WHAT THIS TASK INVOLVES
Begin with the first line and repeat exactly through the line containing "p = at(x, y, Y); return (p.x, p.z)"; leave every image out.

RECORDS SUPPLIED
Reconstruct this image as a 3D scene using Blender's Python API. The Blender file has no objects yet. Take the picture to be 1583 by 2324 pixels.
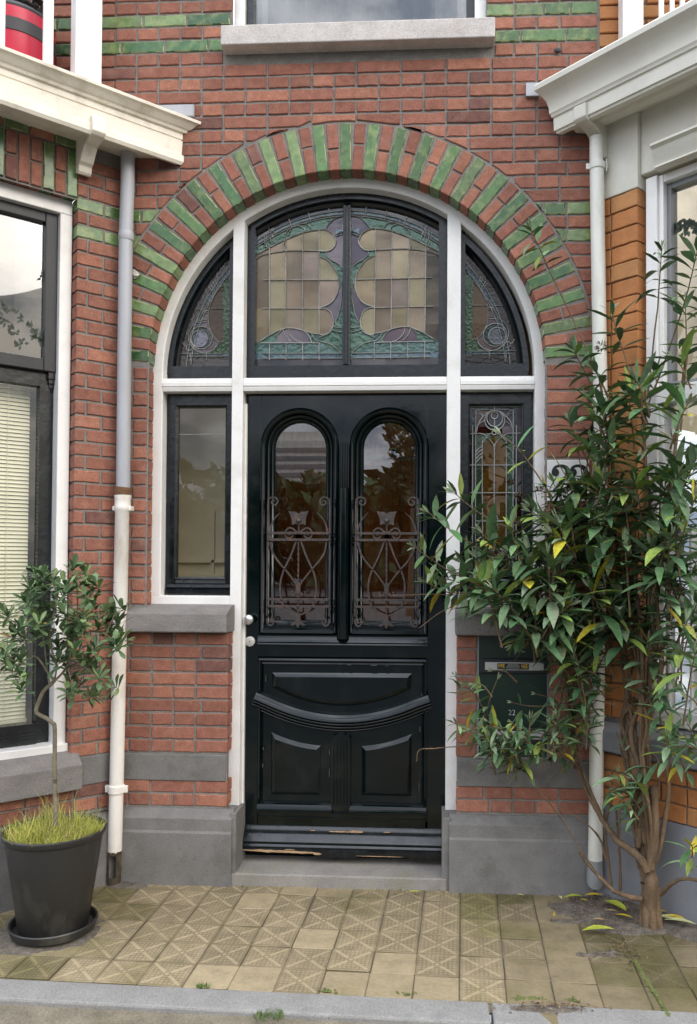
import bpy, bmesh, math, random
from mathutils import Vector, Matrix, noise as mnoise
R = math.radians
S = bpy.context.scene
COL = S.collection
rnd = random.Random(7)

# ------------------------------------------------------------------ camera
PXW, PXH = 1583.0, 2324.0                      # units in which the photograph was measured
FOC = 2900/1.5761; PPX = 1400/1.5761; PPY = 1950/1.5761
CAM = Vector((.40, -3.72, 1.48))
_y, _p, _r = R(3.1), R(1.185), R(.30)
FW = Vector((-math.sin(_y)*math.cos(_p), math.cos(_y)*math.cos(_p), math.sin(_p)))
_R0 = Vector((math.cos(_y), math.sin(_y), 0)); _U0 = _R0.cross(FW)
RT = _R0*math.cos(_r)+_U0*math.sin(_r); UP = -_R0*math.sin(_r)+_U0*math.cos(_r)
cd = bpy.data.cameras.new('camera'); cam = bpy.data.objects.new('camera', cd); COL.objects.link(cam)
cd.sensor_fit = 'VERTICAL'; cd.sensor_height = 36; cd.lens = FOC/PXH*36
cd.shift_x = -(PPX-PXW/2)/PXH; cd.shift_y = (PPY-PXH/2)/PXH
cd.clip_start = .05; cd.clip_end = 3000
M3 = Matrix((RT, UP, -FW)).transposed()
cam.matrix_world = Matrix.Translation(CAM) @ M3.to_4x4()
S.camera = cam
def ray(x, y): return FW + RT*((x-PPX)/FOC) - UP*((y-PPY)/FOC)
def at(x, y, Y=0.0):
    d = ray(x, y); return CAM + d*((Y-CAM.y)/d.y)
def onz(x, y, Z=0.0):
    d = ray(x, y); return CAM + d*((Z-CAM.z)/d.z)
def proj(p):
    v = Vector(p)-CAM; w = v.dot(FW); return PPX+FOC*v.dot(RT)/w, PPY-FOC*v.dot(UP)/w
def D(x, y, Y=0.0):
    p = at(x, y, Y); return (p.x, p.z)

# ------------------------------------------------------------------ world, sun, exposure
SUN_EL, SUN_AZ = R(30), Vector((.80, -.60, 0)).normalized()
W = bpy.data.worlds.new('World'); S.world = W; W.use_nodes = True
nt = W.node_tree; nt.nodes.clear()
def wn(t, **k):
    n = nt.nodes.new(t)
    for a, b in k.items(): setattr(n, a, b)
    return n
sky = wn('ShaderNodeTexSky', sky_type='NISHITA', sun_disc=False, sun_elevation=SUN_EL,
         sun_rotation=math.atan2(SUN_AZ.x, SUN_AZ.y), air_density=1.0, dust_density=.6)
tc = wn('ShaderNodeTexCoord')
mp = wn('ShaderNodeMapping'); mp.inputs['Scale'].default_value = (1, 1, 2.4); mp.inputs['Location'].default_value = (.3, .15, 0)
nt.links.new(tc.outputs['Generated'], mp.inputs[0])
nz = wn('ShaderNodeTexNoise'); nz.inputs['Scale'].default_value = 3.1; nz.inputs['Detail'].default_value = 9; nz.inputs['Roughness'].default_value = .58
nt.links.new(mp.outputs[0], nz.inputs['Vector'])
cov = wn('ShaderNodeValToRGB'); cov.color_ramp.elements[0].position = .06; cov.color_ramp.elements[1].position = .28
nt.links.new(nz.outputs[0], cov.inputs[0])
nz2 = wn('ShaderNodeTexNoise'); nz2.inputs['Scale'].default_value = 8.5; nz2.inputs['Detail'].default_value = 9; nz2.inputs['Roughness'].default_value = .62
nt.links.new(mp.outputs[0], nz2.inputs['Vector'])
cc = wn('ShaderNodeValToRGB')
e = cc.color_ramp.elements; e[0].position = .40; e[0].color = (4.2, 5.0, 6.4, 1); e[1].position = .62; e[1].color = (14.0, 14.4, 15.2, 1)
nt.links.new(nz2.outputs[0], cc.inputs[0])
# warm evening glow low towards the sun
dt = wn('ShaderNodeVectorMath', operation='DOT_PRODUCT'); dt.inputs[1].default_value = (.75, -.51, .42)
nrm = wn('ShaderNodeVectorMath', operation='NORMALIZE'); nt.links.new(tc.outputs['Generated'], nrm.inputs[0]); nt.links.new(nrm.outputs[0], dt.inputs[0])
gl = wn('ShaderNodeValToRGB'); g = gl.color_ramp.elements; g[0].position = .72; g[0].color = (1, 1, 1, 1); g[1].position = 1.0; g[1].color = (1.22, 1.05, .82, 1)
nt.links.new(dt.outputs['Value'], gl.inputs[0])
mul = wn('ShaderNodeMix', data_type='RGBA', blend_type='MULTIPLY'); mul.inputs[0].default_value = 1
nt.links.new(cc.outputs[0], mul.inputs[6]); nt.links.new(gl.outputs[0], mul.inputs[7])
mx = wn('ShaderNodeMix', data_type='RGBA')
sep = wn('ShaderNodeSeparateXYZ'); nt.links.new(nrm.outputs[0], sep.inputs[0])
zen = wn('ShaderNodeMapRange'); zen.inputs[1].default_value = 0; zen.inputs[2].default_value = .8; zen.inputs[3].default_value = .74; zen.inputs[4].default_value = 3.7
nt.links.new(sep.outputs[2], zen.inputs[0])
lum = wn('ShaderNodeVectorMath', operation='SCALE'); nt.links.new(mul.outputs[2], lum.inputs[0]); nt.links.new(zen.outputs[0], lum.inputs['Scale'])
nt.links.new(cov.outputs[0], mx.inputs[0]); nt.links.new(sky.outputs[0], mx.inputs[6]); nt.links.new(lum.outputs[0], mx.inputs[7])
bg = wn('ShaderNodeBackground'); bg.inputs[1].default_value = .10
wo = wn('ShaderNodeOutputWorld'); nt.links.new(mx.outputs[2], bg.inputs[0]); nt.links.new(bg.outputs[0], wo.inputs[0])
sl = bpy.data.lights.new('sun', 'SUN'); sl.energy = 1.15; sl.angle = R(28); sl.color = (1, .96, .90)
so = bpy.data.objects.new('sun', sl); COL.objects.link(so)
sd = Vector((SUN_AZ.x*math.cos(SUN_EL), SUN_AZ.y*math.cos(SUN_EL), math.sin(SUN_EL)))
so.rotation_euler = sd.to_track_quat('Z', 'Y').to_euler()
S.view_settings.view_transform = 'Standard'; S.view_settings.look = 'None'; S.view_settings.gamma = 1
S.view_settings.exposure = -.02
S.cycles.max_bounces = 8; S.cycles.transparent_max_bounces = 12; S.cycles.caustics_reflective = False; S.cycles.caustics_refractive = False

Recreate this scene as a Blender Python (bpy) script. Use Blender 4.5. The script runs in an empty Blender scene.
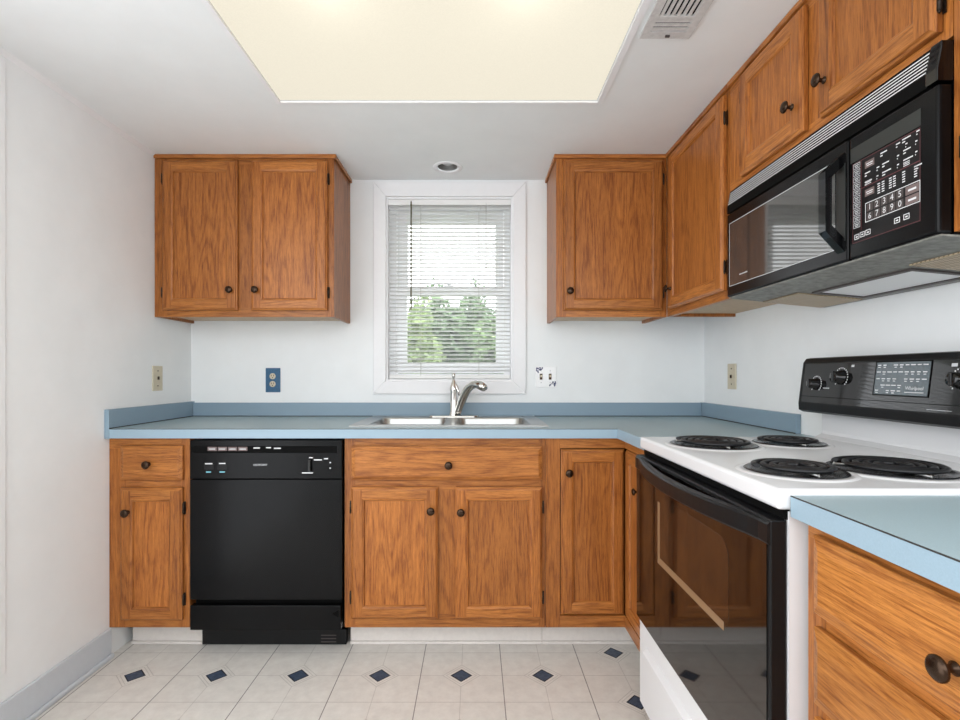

ANSWER TO THIS EXERCISE
Reconstruct this image as a 3D scene using Blender's Python API. The Blender file has no objects yet. Take the picture to be 1583 by 2324 pixels.
import bpy, bmesh, math, random
from mathutils import Vector, Matrix, noise as mnoise
R = math.radians
S = bpy.context.scene
COL = S.collection
rnd = random.Random(7)

# ------------------------------------------------------------------ camera
PXW, PXH = 1583.0, 2324.0                      # units in which the photograph was measured
FOC = 2900/1.5761; PPX = 1400/1.5761; PPY = 1950/1.5761
CAM = Vector((.40, -3.72, 1.48))
_y, _p, _r = R(3.1), R(1.185), R(.30)
FW = Vector((-math.sin(_y)*math.cos(_p), math.cos(_y)*math.cos(_p), math.sin(_p)))
_R0 = Vector((math.cos(_y), math.sin(_y), 0)); _U0 = _R0.cross(FW)
RT = _R0*math.cos(_r)+_U0*math.sin(_r); UP = -_R0*math.sin(_r)+_U0*math.cos(_r)
cd = bpy.data.cameras.new('camera'); cam = bpy.data.objects.new('camera', cd); COL.objects.link(cam)
cd.sensor_fit = 'VERTICAL'; cd.sensor_height = 36; cd.lens = FOC/PXH*36
cd.shift_x = -(PPX-PXW/2)/PXH; cd.shift_y = (PPY-PXH/2)/PXH
cd.clip_start = .05; cd.clip_end = 3000
M3 = Matrix((RT, UP, -FW)).transposed()
cam.matrix_world = Matrix.Translation(CAM) @ M3.to_4x4()
S.camera = cam
def ray(x, y): return FW + RT*((x-PPX)/FOC) - UP*((y-PPY)/FOC)
def at(x, y, Y=0.0):
    d = ray(x, y); return CAM + d*((Y-CAM.y)/d.y)
def onz(x, y, Z=0.0):
    d = ray(x, y); return CAM + d*((Z-CAM.z)/d.z)
def proj(p):
    v = Vector(p)-CAM; w = v.dot(FW); return PPX+FOC*v.dot(RT)/w, PPY-FOC*v.dot(UP)/w
def D(x, y, Y=0.0):
    p = at(x, y, Y); return (p.x, p.z)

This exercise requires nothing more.